## BEGIN

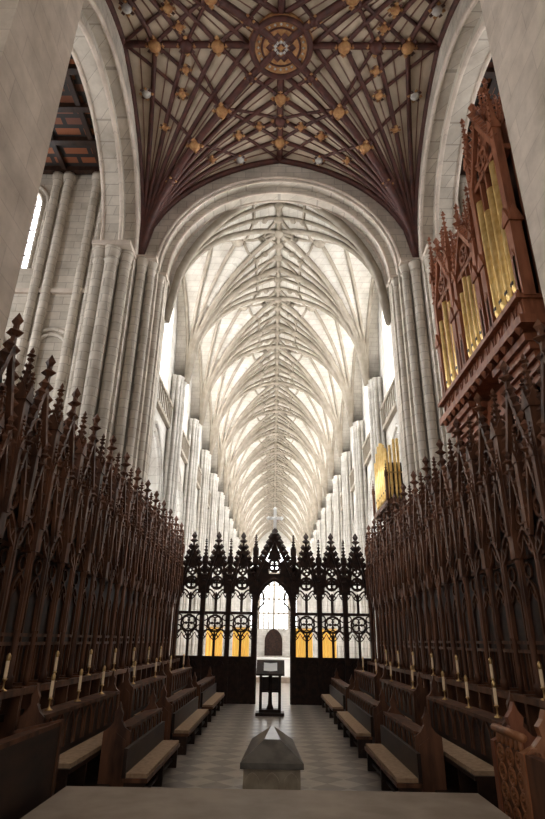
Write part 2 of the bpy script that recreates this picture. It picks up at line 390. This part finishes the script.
for s,nm in((-1,'south'),(1,'north')):
    P=side(s);mb=MB();wn=MB()
    for b in range(NB):
        ya=Y0+b*BAY+(.06 if b==0 else 0);yz=Y0+(b+1)*BAY;yc=Y0+(b+.5)*BAY
        archwall(mb,P,ya,yz,0,12.4,arch(yc,2.25,8.2,'p',8,.5),5.6,6.5,NSTONE)
        for a,w in((2.25,5.6),(2.5,5.55)):
            mb.tube([P(yc-a,w,0)]+[P(u,w,z) for u,z in arch(yc,a,8.2,'p',8,.5)]+[P(yc+a,w,0)],.1,NSTONE,5)
        mb.prism([(ya,12.4),(yz,12.4),(yz,14),(ya,14)],P,5.6,6.5,NSTONE)
        mb.prism([(ya,12.4),(yz,12.4),(yz,12.6),(ya,12.6)],P,5.4,5.6,RIB)
        mb.prism([(ya,13.5),(yz,13.5),(yz,13.65),(ya,13.65)],P,5.35,5.45,RIB)
        for i in range(14): 
            y=ya+.4+i*.42;mb.box(s*5.37,s*5.43,y-.03,y+.03,12.6,13.5,RIB)
        archwall(mb,P,ya,yz,14,23.4,arch(yc,1.6,18.2,'p',8,.6),5.6,6.5,NSTONE)
        wn.prism([(yc-1.7,14),(yc+1.7,14),(yc+1.7,21.3),(yc-1.7,21.3)],P,6.2,6.25,WIN)
        for i in(-.8,0,.8): wn.prism([(yc+i-.06,14),(yc+i+.06,14),(yc+i+.06,20.5),(yc+i-.06,20.5)],P,6.0,6.2,NSTONE)
        wn.prism([(yc-1.6,16.2),(yc+1.6,16.2),(yc+1.6,16.32),(yc-1.6,16.32)],P,6.0,6.2,NSTONE)
    mb.obj('wall_nave_'+nm)
    wn.obj('window_5' if s<0 else 'window_6')
    mb=MB();mb.box(s*11,s*11.5,20.46,YE,0,12.4,NSTONE)
    mb.obj('wall_aisle_'+nm)
    mb=MB()
    for b in range(NB):
        yc=Y0+(b+.5)*BAY
        pts=[(yc-1.4,2.6),(yc+1.4,2.6)]+[p for p in reversed(arch(yc,1.4,7.5,'p',6,.6))]
        mb.prism(pts,P,10.93,10.99,WINA)
        for i in(-.7,0,.7): mb.prism([(yc+i-.06,2.6),(yc+i+.06,2.6),(yc+i+.06,9),(yc+i-.06,9)],P,10.85,10.93,NSTONE)
        mb.prism([(yc-1.4,5),(yc+1.4,5),(yc+1.4,5.12),(yc-1.4,5.12)],P,10.85,10.93,NSTONE)
    mb.obj('window_7' if s<0 else 'window_8')
    mb=MB();mb.box(s*6.52,s*11.5,20.46,YE,12.42,12.8,NSTONE);mb.obj('ceiling_aisle_'+nm)
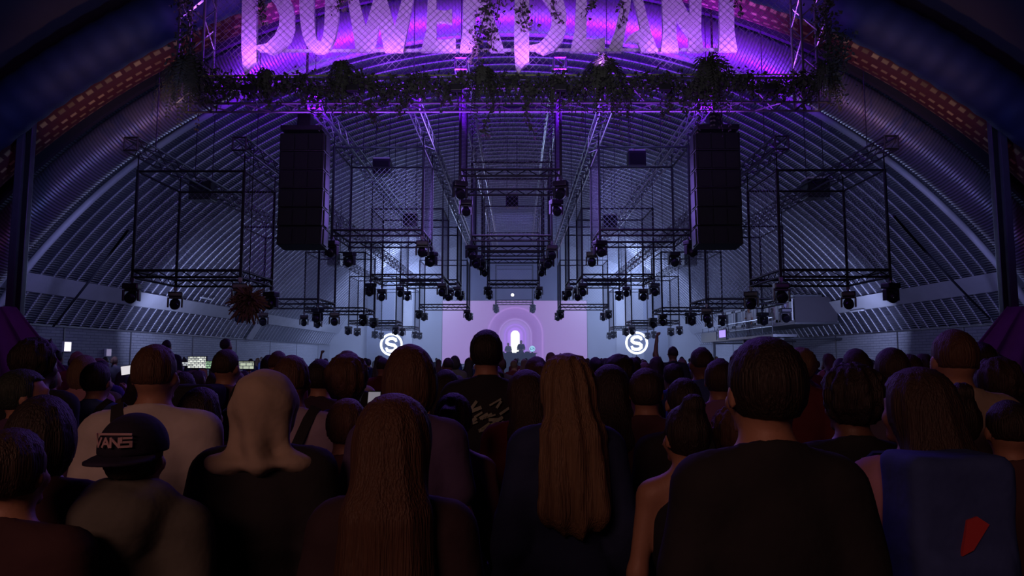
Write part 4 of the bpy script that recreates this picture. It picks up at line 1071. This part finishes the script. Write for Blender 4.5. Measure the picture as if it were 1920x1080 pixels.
# near people: px, py of the crown, depth, options
NEAR = [
 dict(px=252, py=781, D=2.0, rz=.03, hair='short', hc=HDB, top='hoodie', tc=(.13, .13, .115), yaw=-.05, lab='person in backward dark cap and grey hooded sweater, nearest at left', cap=1, bulk=1.0),
 dict(px=738, py=740, D=1.72, sex='f', hair='long', hc=HBR, top='long', tc=(.045, .028, .035), long_to=1.05, lab='person with very long straight brown hair, nearest in the middle'),
 dict(px=1434, py=628, D=1.64, rz=.02, hair='short', hc=HB, top='tee', tc=BLK, bulk=.93, yaw=.12, lab='tall person in black t-shirt with dark short hair, nearest at right'),
 dict(px=290, py=640, D=2.75, hair='crop', hc=HBR, top='tee', tc=WHT, bulk=1.08, yaw=-.15, lab='person in off-white t-shirt with a dark crossbody strap, behind the capped person', strap=1),
 dict(px=78, py=738, D=2.0, sex='f', hair='bob', hc=HB, top='long', tc=(.07, .03, .04), yaw=.3, lab='person with dark bobbed hair at the left edge, plum top'),
 dict(px=497, py=694, D=2.35, hair='bald', hc=BEI, top='long', tc=BLK, lab='person in pale cloth headscarf and black jacket, left of the middle', scarf=1, bulk=1.02),
 dict(px=545, py=661, D=3.15, hair='crop', hc=HBR, top='tee', tc=(.34, .27, .36), lab='person in pale lilac shirt with dark diagonal bag strap, behind the pale headscarf', strap=1),
 dict(px=765, py=643, D=2.55, sex='f', hair='bob', hc=HBR, top='tee', tc=(.10, .07, .16), yaw=.25, lab='person with shoulder-length hair in front of the left neon disc'),
 dict(px=912, py=616, D=3.9, hair='short', hc=HB, top='tee', tc=BLK, lab='tall person in black t-shirt with faded pale back print, in front of the screen', print_=1),
 dict(px=1062, py=664, D=2.6, sex='f', hair='wavy', hc=HBL, top='long', tc=NAVY, long_to=1.14, lab='person with long wavy fair hair right of the middle'),
 dict(px=1287, py=757, D=2.45, sex='f', hair='bun', hc=HB, top='tank', tc=(.02, .02, .03), lab='short bare-shouldered person with dark hair in a bun'),
 dict(px=1720, py=690, D=2.1, rz=.0, sex='f', hair='long', hc=HDB, top='tee', tc=PNK, long_to=1.34, lab='person in pink t-shirt with blue backpack, nearest at far right', pack=1),
 dict(px=1790, py=612, D=2.9, hair='crop', hc=HBR, top='tee', tc=BEI, bulk=1.12, yaw=-.3, lab='broad person in beige t-shirt, behind the blue backpack'),
 dict(px=1672, py=650, D=3.8, hair='short', hc=HDB, top='tee', tc=(.10, .08, .12), lab='person with swept dark hair left of the broad beige t-shirt'),
 dict(px=1598, py=692, D=2.5, rz=0, hair='curly', hc=HB, top='tee', tc=BLK, lab='person in black t-shirt with round gold emblem on the back', emblem=1),
 dict(px=1212, py=688, D=3.4, hair='short', hc=HDB, top='tee', tc=(.09, .04, .05), lab='person with dark round hair, between the fair wavy hair and the tall person'),
 dict(px=1144, py=684, D=3.5, sex='f', hair='long', hc=HB, top='long', tc=NAVY, long_to=1.3, lab='person with long black hair just right of the fair wavy hair'),
 dict(px=1282, py=704, D=3.1, hair='crop', hc=HB, top='tee', tc=BLK, lab='person in black top half hidden above the dark bun'),
 dict(px=42, py=690, D=3.1, hair='short', hc=(.02, .03, .02), top='long', tc=(.08, .04, .10), yaw=-1.1, lab='person in profile looking right at the left edge, violet jacket'),
 dict(px=68, py=640, D=3.9, hair='curly', hc=HB, top='long', tc=BLK, lab='person with round curly black hair at the far left'),
 dict(px=181, py=678, D=4.4, hair='short', hc=HB, top='tee', tc=BLU, lab='person in blue t-shirt with dark shoulder strap, left', strap=1),
 dict(px=158, py=664, D=5.0, hair='bob', hc=HBL, top='long', tc=PNK, sex='f', lab='person with fair bobbed hair and pink jacket behind the blue t-shirt'),
 dict(px=377, py=724, D=2.95, sex='f', hair='bob', hc=HB, top='tank', tc=BLK, arms=('down', 'phone'), lab='person with black bob holding a phone, right of the off-white t-shirt', phone=1),
 dict(px=424, py=651, D=4.6, hair='crop', hc=HDB, top='long', tc=(.14, .08, .13), lab='person with black backpack in front of the mixing desk', pack=2),
 dict(px=652, py=672, D=3.5, sex='f', hair='curly', hc=HBR, top='tee', tc=(.12, .06, .18), arms=('down', 'phone'), lab='person with loose curly hair holding a phone, left of the middle', phone=1),
 dict(px=600, py=672, D=4.4, hair='short', hc=HB, top='tee', tc=(.05, .03, .05), lab='person with black hair left of the loose curly hair'),
 dict(px=1350, py=672, D=4.0, hair='short', hc=HDB, top='tee', tc=(.20, .10, .22), lab='person in violet t-shirt left of the tall person'),
 dict(px=1604, py=652, D=5.2, hair='bob', sex='f', hc=HDB, top='tee', tc=(.16, .08, .16), lab='person with bobbed hair above the round gold emblem'),
 dict(px=1872, py=678, D=3.4, hair='curly', hc=HDB, top='long', tc=(.13, .07, .24), lab='person with tousled hair in violet jacket at the right edge'),
 dict(px=1838, py=640, D=4.8, hair='short', hc=HB, top='tee', tc=BLK, lab='person with black hair right of the broad beige t-shirt'),
 dict(px=985, py=694, D=3.4, sex='f', hair='long', hc=HDB, top='long', tc=DRED, long_to=1.2, lab='person with long dark hair and dark red jacket below the screen'),
 dict(px=850, py=735, D=2.9, sex='f', hair='pony', hc=HDB, top='tank', tc=(.03, .02, .04), lab='person with a ponytail below the faded back print'),
 dict(px=1895, py=745, D=2.5, hair='crop', hc=HB, top='long', tc=(.10, .05, .05), lab='person in dark red jacket cut by the right edge'),
 dict(px=650, py=745, D=2.7, hair='short', hc=HBR, top='tee', tc=(.10, .035, .045), lab='person in maroon t-shirt left of the very long brown hair'),
 dict(px=435, py=760, D=3.3, hair='short', hc=HB, top='tee', tc=(.03, .04, .05), lab='person in dark teal shirt behind the black jacket'),
 dict(px=20, py=800, D=1.75, hair='short', hc=HDB, top='tee', tc=(.07, .035, .04), lab='person in dark brownish shirt cut by the lower left corner', bulk=1.05),
 dict(px=1380, py=770, D=2.7, hair='curly', hc=HBR, top='tee', tc=(.16, .07, .06), lab='person with brown curls hidden behind the tall black t-shirt'),
 dict(px=1790, py=735, D=2.6, sex='f', hair='bun', hc=HB, top='tank', tc=(.05, .03, .03), lab='person with dark bun between the pink t-shirt and right edge'),
]
def letters_strokes(m, word, x0, z0, w, h, y, th, sw):
    G = {'V': [((0, 1.2), (.5, 0)), ((.5, 0), (1, .85)), ((.0, 1.2), (4.55, 1.2))], 'A': [((0, 0), (.5, .85)), ((.5, .85), (1, 0)), ((.22, .32), (.78, .32))], 'N': [((0, 0), (0, .85)), ((0, .85), (1, 0)), ((1, 0), (1, .85))],
         'S': [((1, .85), (0, .85)), ((0, .85), (0, .45)), ((0, .45), (1, .45)), ((1, .45), (1, 0)), ((1, 0), (0, 0))]}
    for i, chh in enumerate(word):
        for (a, b) in G[chh]:
            p = Vector((x0+(i*1.2+a[0])*w, 0, z0+a[1]*h)); q = Vector((x0+(i*1.2+b[0])*w, 0, z0+b[1]*h))
            d = (q-p).normalized(); n = Vector((-d.z, 0, d.x))*sw/2; p -= d*sw*.4; q += d*sw*.4
            vs = []
            for dy in (0, th):
                for s_ in (p-n, q-n, q+n, p+n): vs.append(Vector((s_.x, y(s_.x)-dy, s_.z)))
            m.add(vs, [(3, 2, 1, 0), (4, 5, 6, 7), (0, 1, 5, 4), (1, 2, 6, 5), (2, 3, 7, 6), (3, 0, 4, 7)])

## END

### Work to be completed
List all lines where "picture" occurs.

### Solution
Write part 2 of the bpy script that recreates this picture. It picks up at line 390. This part finishes the script.
Write part 4 of the bpy script that recreates this picture. It picks up at line 1071. This part finishes the script. Write for Blender 4.5. Measure the picture as if it were 1920x1080 pixels.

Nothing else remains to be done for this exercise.